In his heads of argument, Moyo’s lawyer Terrence Hussein said the petition had been unfairly dismissed.

“The appellant’s appeal should for the following reasons be allowed,” he said. “Dismissal of petition in limine without a trial is ultra vires (beyond the powers of) the Electoral Court.

“The Electoral Act prescribes the procedure for an election petition.

“It clearly stipulates in peremptory that Section 171 (1) an election petition shall be tried by the Electoral Court in open court. At the conclusion of the trial of an election petition, the Electoral Court shall determine whether the respondent was duly elected or whether any, and if so what, person other than the respondent was or is entitled to be declared duly elected.”

Hussein said the petition should only have been dismissed at the conclusion of trial in terms of Section 171 (3) of the Act.

“It will be seen that no trial ever commenced or was concluded,” he submitted. Although Section 171 of the Act prescribing the holding of a trial does not lend itself to ambiguity or an absurdity, the authorities have had to emphasise this point.”

He submitted that the court erred at law in finding that the form of petition adopted by Moyo was not in compliance with the Electoral Act and regulations.

“The court clearly tried to make a distinction between a petition and a court application,” he said.

“In doing this the court fell into error and fundamentally misdirected itself. In terms of the Electoral Act, the document to be used to complain about an undue election is a petition.”

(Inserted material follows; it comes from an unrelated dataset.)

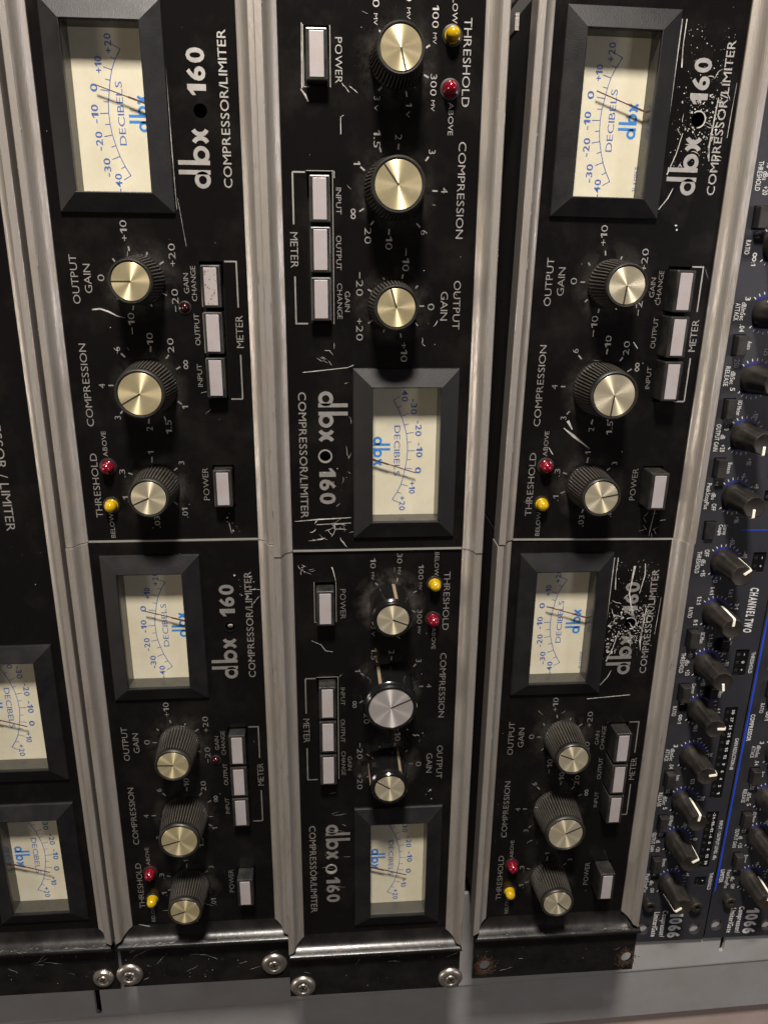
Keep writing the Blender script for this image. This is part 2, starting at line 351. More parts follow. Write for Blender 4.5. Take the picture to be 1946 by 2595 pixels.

Hussein said Moyo wanted the matter referred back to the Electoral Court before a different judge.

Nkomo, who is being represented by MDC-T renewal team leader Tendai Biti, opposed the application saying it should be dismissed with costs. He said Moyo’s appeal was dismissed by the High Court after a trial.

“The net effect of the appellant’s submissions would be to render all legal formalities, especially pleas and compliance with the rules totally unnecessary,” he said.

“The literal meaning being given to Section 171 is that parties should simply be heard in a trial here.

“Anything else according to the appellant would amount to a breach of Section 171 of the Electoral Act — with great respect a very absurd position.”

Biti said when a matter is dismissed or where one of the parties falls by the wayside as a result of a technical hurdle, he or she cannot claim that he has not had a day in court and that a trial was not held.

Judgment was reserved in the case. Moyo’s petition had a technicality in that most of his reasons for petitioning were included in his founding affidavit in which Nkomo challenged that an affidavit was not an application, but a supporting document.

Moyo lodged a complaint with the Zimbabwe Electoral Commission (ZEC) soon after election results were announced in August last year.

He sought a recount of the votes citing numerous alleged anomalies in the process and subsequently filed a petition against ZEC and Nkomo.

But he withdrew his petition against all other respondents and focused on challenging Nkomo’s victory.